Dans une récente interview, le ministre de la Défense, Moumina Cheriff Sy, nommé en janvier, a déclaré qu'une de ses premières priorités serait de rassurer la population sur le fait qu'« il y a un gouvernement et une armée, dont le rôle est de la protéger. »

Et pourtant, les villageois qui sont aux premières loges pour assister aux opérations de son armée ne le voient pas du même œil. « Les gens fuient l'armée en grand nombre ; pour eux, leur armée est synonyme de peur, pas de sécurité », m'a déclaré un notable communautaire.

Les civils et les membres des forces de sécurité du Burkina Faso ont payé un lourd tribut depuis 2016, mais tuer des suspects au nom de la sécurité ne fait qu'alimenter son problème de terrorisme.
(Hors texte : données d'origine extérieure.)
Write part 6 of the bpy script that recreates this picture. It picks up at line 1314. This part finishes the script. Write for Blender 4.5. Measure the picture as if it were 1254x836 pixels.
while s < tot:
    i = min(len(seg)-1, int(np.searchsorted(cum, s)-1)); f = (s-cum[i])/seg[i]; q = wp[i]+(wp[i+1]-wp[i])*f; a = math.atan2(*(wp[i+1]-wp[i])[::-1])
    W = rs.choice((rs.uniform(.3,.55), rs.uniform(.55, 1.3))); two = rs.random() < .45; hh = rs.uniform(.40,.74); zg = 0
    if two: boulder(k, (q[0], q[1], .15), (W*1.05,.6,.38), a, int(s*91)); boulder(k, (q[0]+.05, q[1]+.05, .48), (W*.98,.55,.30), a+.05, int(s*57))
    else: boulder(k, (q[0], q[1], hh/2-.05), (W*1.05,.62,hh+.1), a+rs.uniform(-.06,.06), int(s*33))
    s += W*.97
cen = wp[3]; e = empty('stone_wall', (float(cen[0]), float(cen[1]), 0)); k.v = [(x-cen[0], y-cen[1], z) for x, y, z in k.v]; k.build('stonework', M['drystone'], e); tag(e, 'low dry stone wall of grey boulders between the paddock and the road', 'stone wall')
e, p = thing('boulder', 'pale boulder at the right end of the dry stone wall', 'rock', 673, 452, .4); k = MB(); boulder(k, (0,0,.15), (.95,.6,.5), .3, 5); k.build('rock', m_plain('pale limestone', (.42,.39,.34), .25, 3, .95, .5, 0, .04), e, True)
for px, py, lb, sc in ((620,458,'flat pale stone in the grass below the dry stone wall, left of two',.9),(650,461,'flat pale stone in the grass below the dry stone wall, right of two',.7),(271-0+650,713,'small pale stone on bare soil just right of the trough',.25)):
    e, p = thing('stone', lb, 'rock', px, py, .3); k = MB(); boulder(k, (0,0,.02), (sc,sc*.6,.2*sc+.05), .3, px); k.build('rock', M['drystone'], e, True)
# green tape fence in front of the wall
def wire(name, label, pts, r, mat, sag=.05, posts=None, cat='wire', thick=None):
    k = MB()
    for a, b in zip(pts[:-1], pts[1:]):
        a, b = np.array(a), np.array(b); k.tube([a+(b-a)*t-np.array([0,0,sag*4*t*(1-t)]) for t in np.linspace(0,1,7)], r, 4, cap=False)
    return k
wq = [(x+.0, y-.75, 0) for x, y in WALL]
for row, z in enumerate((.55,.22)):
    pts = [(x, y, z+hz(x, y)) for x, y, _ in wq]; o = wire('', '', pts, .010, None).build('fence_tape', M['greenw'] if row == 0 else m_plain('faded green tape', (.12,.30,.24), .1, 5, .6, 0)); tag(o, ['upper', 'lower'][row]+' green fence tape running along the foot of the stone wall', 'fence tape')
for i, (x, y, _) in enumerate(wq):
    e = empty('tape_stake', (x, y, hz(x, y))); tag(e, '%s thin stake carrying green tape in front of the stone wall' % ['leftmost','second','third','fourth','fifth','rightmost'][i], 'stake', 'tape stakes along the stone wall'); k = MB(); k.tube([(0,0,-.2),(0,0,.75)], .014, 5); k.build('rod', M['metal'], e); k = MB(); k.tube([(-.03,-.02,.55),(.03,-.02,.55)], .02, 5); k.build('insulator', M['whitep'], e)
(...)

Le gouvernement est tenu, par ses propres lois et par le droit international, de garantir aux suspects un procès équitable et d'empêcher ses forces de sécurité de commettre des meurtres illégaux. En outre, les atrocités commises par l'armée semblent dresser contre elle la population qu'elle a pour mandat de protéger, et risquent de grossir les rangs de ces groupes abusifs.

Les partenaires internationaux du Burkina Faso devraient faire entendre leur voix, insister pour que les autorités contiennent les unités qui commettent des atrocités et apporter un soutien crucial aux systèmes judiciaires civil et militaire, qui sont systématiquement négligés.

Le Burkina Faso fait face à une menace très réelle, mais il doit rectifier sa stratégie antiterroriste. Cela implique de l'ancrer dans le respect des droits humains.